Why did these and other men fight for the Confederacy if they were against its very existence? Both Nelson and Lee mention honor. Indeed, many recruitment posters played on the idea of honor as well. Men were called to defend their brothers, their wives, their sisters, and the land they called home. Recruitment posters such as the one below bore heavily upon the conscious of many young Virginian men.

A Virginian Recruitment Poster
A Virginian Recruitment Poster

To refuse to defend one’s state was considered equivalent to sitting back and allowing the invaders to kill one’s brothers and rape one’s sisters and wives. This and other posters made it clear that dying an honorable death fighting for one’s homeland was preferable to living as a traitor and a coward. Local social pressure to join the war effort was also high and had a large initial impact on joining the army. Young men often enlisted simultaneously with the other men from their town– joining in arms the same friends they had known since their childhood days for their greatest adventure yet.Those who stayed home were shunned. Men who refused to fight often found themselves labeled as undesirable bachelors not worth marrying. They were known to receive women’s drawers; not as a romantic invitation, but as a disdainful assessment of their manliness. Of course, men joined for more practical reasons as well: men who joined were promised bounty and, at times, military furnishings.
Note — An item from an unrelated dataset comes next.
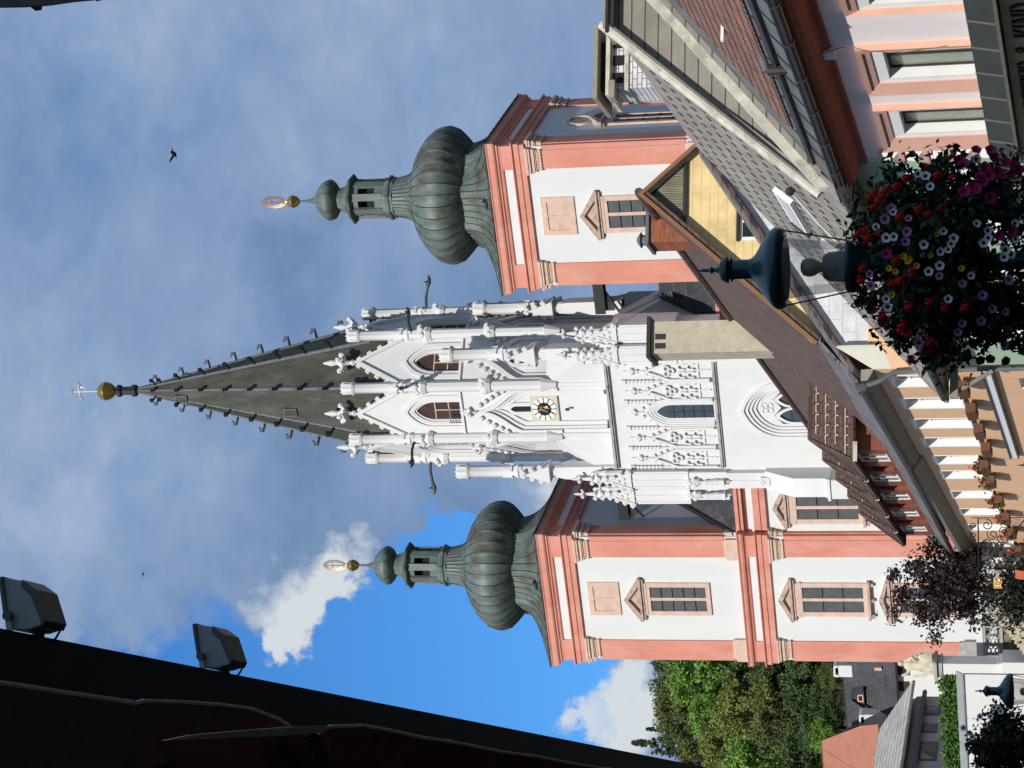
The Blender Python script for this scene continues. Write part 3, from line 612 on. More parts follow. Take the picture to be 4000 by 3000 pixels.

And so these men known as Southern Unionists marched off to fight a battle they did not believe in. Some fought for honor, their families, and their homes. Others fought for adventure and the promise of money. Some fought to avoid the scorn that came with refusing to fight. No matter what reason lay behind their enlistment, though, none of the Virginian men could have anticipated how dearly they would pay. Matched by only one other Confederate state in number of casualties, Virginia would bury over 30,000 of its men.